Arc is designed for good programmers. It gives you raw power. Like you could kill yourself with it. Arc is to programming language what unix is to OSes. It doesn't try to protect yourself from doing bad things but gives you the maximum power instead.
The advantages of the language are numerous: raw macro, short names, incredible library, awesome operators, right choice of data structures, etc.
In short, it's more beautiful and agile than racket.
Hi highCs, this is off-topic but I was thinking about you just yesterday. I updated your bugfix at http://arclanguage.com/item?id=19310. Could you pull anarki and let me know if it's still working for you on Windows? Many thanks.
We were also wondering what your setup looks like. Are you using cygwin when you run Arc on Windows?
Hi akkartik, thanks for the update. I'm not using cygwin, but raw racket for windows, sublime and terminals. But I've not run Arc since a while - december or so. Actually, I growing more and more interested by poker. It's kind of the perfect answer to the frustration I got in software - mostly due to my struggle to find a job with great programmers and also my struggle to find great co-hackers. In poker, I win money when the others are wrong; guess how I like that this days...
Programming is my life. I like to think I'm a master of it. But I'm completely alone. Also I hate my jobs, I hate big companies, I hate bullshit, I hate TDD, I hate code reviews, I hate estimations; it's a pain man.
Poker, while definitely not as deep as software, is the exact opposite. They do TDD? I take money. They do code reviews? I take money. bullshit? a fountain of money...
But there is Arc. The most beautiful language I've ever used. I could build so much with it. Wow it could be so awesome. But, let's be honest, it's now or never.
Btw, I think I have an idea to fix email. What's missing is a delivery date (of the task / answer / content) set by the sender or the receiver, which would allow to sort emails. Anyway, I'm throwing a bottle in the ocean. If you have a project you want to do using arc (or another language that would fit the task better), let me know.
I was quite addicted to poker (no-limit hold 'em) for a couple of years (2005-2008) until it became hard to play online in the US. Now I just play with play money on some mobile app every few months :) It's not true that when people play badly they always lose money. It took me a while to realize that my compass of how well I was playing had to come from within. Otherwise the worst thing that could happen to me was to play badly and win a hand. I'd then be giving away money for a long time, going on tilt, etc. But yeah you're right that in the long run the better player wins, particularly in cash games. Tournaments seem like more of a lottery (maybe I'm just not very good).

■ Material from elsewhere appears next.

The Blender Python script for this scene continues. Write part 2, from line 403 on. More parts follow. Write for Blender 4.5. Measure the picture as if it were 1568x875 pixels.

I'm constantly looking for people to hack with as well. Some ideas:
a) We could work on anarki. For example, try out the latest version sometime when you have time and let me know if mktemp broke again on Windows. Help kinnard and me expand the install instructions for Anarki to Windows. Neither of us knows how to run Arc there, so this would be very valuable. These small-ish ideas might be the start of a larger project.